Acting President Delcy Rodríguez said the government still had hope and would not suspend operations in places where people were being found alive. She also announced a presidential commission to determine whether damaged buildings remain habitable, while school classes in the state were suspended for another week. Electricity service in La Guaira had been restored to 75 percent, a partial return to normalcy in a region where thousands remain displaced or waiting for news of missing relatives.

AI-generated illustration
AI-generated illustration

The rescue operation has widened rapidly. Authorities said more than 1,600 foreign rescuers had arrived from 24 countries, bringing search dogs and hundreds of tonnes of supplies. At the same time, the government tightened road access in La Guaira because traffic was slowing emergency vehicles, a sign of the strain on a response that is already stretched across several collapsed sites.

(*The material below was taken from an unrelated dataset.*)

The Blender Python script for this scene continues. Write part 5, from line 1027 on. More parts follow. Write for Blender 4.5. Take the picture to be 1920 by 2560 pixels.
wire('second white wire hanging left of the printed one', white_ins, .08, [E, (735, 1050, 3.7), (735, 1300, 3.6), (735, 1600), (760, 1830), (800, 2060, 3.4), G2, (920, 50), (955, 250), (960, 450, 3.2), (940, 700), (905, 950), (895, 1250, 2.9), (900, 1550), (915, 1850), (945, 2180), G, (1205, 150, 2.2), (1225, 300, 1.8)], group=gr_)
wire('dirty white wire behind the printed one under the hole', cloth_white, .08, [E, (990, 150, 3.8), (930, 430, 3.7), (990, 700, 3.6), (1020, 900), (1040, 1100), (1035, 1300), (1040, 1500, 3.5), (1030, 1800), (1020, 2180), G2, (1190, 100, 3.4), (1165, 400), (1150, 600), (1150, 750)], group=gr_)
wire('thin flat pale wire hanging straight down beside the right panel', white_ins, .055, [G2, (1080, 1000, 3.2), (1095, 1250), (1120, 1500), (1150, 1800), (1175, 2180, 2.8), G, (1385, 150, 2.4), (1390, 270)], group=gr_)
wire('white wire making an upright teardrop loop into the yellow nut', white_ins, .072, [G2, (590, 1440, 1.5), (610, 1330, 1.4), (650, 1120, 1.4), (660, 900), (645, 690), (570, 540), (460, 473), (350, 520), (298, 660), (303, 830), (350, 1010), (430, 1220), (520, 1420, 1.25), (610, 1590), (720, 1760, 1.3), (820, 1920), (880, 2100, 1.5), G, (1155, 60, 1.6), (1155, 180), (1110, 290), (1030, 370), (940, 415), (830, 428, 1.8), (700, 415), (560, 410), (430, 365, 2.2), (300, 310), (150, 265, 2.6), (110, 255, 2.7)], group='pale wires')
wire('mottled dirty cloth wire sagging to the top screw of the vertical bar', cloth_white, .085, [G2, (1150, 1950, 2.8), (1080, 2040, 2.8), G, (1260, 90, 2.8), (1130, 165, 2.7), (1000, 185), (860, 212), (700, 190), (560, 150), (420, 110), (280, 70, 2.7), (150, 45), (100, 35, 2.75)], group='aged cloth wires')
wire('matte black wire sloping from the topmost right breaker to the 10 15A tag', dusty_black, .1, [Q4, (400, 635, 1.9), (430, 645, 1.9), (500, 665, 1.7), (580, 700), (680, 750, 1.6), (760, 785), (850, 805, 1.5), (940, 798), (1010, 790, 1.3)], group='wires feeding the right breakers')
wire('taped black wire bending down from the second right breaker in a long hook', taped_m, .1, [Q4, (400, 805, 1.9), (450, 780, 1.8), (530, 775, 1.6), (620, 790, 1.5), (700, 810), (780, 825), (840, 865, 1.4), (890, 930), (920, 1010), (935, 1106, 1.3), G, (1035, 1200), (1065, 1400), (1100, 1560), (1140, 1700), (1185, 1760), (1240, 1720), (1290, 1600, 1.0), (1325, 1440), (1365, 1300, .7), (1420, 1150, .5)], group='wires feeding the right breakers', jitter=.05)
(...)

Even as the survival odds narrowed, teams kept finding reasons to continue. Rescuers pulled an infant alive from the rubble in La Guaira, and other survivors included a father and son and two 11-year-old boys. Those rescues have kept families returning to the debris fields, where civilian volunteers and relatives continue digging alongside professional crews. In La Guaira, each survivor recovered has become a new argument for staying, even as the death toll keeps rising and the chances of finding the living grow thinner by the hour.